Things To do in the area

Why not visit the beautifully-restored Victorian Nothe Fort with its fantastic views of Weymouth and Portland, or the Tudor House, one of Weymouth's few remaining Tudor buildings which is furnished in the style of an early 17th century middle class family home? There is also the remains of the Jordan Hill Roman Temple overlooking Weymouth Bay. For nature lovers, there's not one but two RSPB nature reserves, Weymouth's Sea Life Park, and the butterfly reserves on Portland. Or, for the younger (or not so younger ones) ones, there's always Sharky's indoor soft play centre, the skate park, as well as pirate-themed mini golf and Sandworld.

The Weymouth and Portland area provides some of the finest waters in Britain, perhaps even Europe, for watersports such as sailing, diving, wind surfing, kite surfing and sea angling, which is why it has been selected as the venue for the Olympic sailing events when London hosts the Games in 2012. For the less energetic, there are frequent boat trips along the breathtaking Jurassic coastline, including some paddle steamer excursions, high-speed ferries making daily trips to the Channel Islands, and even a white water ride through Portland's roughest waters, 'the Race'.

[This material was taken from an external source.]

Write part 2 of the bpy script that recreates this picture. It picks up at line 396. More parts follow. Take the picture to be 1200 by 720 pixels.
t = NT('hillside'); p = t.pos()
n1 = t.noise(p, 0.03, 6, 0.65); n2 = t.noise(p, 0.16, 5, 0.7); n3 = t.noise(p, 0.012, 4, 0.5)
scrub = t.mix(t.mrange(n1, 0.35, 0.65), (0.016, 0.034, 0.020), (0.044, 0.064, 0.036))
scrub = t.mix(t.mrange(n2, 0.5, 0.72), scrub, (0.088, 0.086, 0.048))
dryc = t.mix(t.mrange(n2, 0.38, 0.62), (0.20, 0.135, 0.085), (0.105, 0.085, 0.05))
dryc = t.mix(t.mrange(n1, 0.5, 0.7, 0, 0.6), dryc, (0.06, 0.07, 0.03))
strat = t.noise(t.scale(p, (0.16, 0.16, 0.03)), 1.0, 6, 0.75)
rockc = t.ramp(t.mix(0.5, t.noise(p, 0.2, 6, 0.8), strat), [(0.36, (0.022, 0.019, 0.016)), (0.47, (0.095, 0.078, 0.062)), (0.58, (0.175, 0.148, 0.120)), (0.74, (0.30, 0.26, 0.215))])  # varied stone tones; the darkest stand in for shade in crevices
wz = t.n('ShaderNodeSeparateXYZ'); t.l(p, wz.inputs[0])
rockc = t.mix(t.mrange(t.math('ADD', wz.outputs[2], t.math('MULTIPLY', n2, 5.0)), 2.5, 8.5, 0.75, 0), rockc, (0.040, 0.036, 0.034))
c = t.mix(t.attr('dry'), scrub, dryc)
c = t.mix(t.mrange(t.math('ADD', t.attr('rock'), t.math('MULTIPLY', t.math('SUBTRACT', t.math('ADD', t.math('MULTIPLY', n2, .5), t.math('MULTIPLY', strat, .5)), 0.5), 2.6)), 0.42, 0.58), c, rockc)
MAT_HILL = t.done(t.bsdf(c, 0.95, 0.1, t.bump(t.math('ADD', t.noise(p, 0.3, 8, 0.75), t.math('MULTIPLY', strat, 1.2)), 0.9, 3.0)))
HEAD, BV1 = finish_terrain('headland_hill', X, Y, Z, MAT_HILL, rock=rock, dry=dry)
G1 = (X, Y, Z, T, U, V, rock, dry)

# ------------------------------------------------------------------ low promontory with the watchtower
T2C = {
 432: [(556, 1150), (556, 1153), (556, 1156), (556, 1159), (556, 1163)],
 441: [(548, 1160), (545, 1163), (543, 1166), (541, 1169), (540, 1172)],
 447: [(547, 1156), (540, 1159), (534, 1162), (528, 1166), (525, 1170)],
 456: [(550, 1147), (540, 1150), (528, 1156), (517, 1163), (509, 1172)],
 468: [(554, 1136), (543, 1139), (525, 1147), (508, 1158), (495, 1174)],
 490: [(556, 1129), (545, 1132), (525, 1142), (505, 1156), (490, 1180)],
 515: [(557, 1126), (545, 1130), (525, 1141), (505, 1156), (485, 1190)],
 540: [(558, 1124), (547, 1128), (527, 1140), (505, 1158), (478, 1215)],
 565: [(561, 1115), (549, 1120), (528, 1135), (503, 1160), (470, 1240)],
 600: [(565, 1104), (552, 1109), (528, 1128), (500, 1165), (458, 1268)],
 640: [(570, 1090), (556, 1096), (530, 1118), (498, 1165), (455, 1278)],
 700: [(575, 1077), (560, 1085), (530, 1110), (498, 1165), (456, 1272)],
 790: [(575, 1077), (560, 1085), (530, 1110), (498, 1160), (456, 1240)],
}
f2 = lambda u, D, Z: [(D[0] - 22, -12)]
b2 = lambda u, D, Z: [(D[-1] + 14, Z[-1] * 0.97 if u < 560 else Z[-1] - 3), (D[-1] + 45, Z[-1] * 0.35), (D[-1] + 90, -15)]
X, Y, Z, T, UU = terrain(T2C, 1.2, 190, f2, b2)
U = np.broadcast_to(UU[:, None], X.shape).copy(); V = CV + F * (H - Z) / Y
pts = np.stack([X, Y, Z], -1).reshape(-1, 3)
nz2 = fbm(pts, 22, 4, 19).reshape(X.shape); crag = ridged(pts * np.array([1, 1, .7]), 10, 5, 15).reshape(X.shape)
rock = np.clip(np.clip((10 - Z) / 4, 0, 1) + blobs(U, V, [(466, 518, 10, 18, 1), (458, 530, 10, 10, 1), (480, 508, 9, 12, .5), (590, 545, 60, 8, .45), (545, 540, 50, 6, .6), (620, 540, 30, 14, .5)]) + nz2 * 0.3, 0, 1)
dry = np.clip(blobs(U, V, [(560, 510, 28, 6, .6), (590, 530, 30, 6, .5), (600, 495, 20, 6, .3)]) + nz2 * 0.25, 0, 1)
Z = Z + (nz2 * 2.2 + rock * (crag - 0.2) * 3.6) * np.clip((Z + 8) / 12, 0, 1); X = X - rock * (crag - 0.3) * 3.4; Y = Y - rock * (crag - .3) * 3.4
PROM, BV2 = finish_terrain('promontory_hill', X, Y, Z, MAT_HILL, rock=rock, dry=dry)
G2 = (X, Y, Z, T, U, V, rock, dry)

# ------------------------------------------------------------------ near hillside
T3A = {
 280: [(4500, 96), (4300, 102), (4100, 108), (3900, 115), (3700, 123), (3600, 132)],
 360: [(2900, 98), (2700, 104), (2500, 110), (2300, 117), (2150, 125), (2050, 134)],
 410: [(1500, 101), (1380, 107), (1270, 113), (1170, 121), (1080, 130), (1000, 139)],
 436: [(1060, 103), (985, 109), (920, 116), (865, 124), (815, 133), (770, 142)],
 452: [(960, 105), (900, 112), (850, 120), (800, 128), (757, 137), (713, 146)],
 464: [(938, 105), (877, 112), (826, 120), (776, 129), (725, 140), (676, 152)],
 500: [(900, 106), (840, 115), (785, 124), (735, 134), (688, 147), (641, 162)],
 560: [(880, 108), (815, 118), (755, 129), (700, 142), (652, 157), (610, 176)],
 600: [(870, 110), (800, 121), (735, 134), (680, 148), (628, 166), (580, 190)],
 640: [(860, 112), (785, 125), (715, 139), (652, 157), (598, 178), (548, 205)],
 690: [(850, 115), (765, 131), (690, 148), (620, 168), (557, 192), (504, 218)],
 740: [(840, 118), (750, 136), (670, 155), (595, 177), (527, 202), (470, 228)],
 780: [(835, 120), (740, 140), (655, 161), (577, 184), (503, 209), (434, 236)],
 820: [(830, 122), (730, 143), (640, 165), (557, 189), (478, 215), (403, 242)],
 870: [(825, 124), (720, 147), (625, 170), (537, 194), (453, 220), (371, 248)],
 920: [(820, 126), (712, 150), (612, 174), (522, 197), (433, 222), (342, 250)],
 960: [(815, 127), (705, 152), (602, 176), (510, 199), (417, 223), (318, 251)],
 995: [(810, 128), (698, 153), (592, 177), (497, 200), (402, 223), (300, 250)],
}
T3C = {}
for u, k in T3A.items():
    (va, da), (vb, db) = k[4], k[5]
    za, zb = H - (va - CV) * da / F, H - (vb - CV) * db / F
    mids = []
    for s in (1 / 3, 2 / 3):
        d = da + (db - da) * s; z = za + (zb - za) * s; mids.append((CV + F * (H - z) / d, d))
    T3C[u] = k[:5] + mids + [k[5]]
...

weymouth angling and sea fishing

Weymouth's town centre boasts three formal gardens, each with its own unique character. Greenhill Gardens on the seafront are laid out using gloriously colourful bedding displays. By contrast, the Victorian, tree-lined Princess Diana Memorial Gardens are a haven of tranquillity where visitors can sit and watch the world go by. The Nothe Gardens, up by the fort, are a mixture of well-established trees and lawns, with several paths leading down to the secluded Newton's Cove where you can often see dolphins playing, away from the bustle of the town. On the outskirts of Weymouth is Bennetts Water Gardens, with eight acres of landscaped gardens, numerous lakes and one of the most outstanding displays of water lilies in Britain.

For the avid shopper or those who just want to have a leisurely browse, Weymouth's wonderful mix of high street names as well as individual boutiques and speciality shops offers something for everyone.

Joined to Weymouth by a causeway and the world-famous Chesil Beach is the Isle of Portland whose beautiful yet rugged landscape has been shaped over the years by its quarrying activities. The lighthouse at Portland Bill may be the Isle's most visited tourist attraction but Henry VIII's Portland Castle must come a close second.

As the sun goes down, why not see a show at the Pavilion Theatre, watch a film at the multiplex cinema, or perhaps dance the night away in one of the town's nightclubs? Weymouth also has a strong live music scene with tribute bands and local musicians playing regularly in many of the local pubs.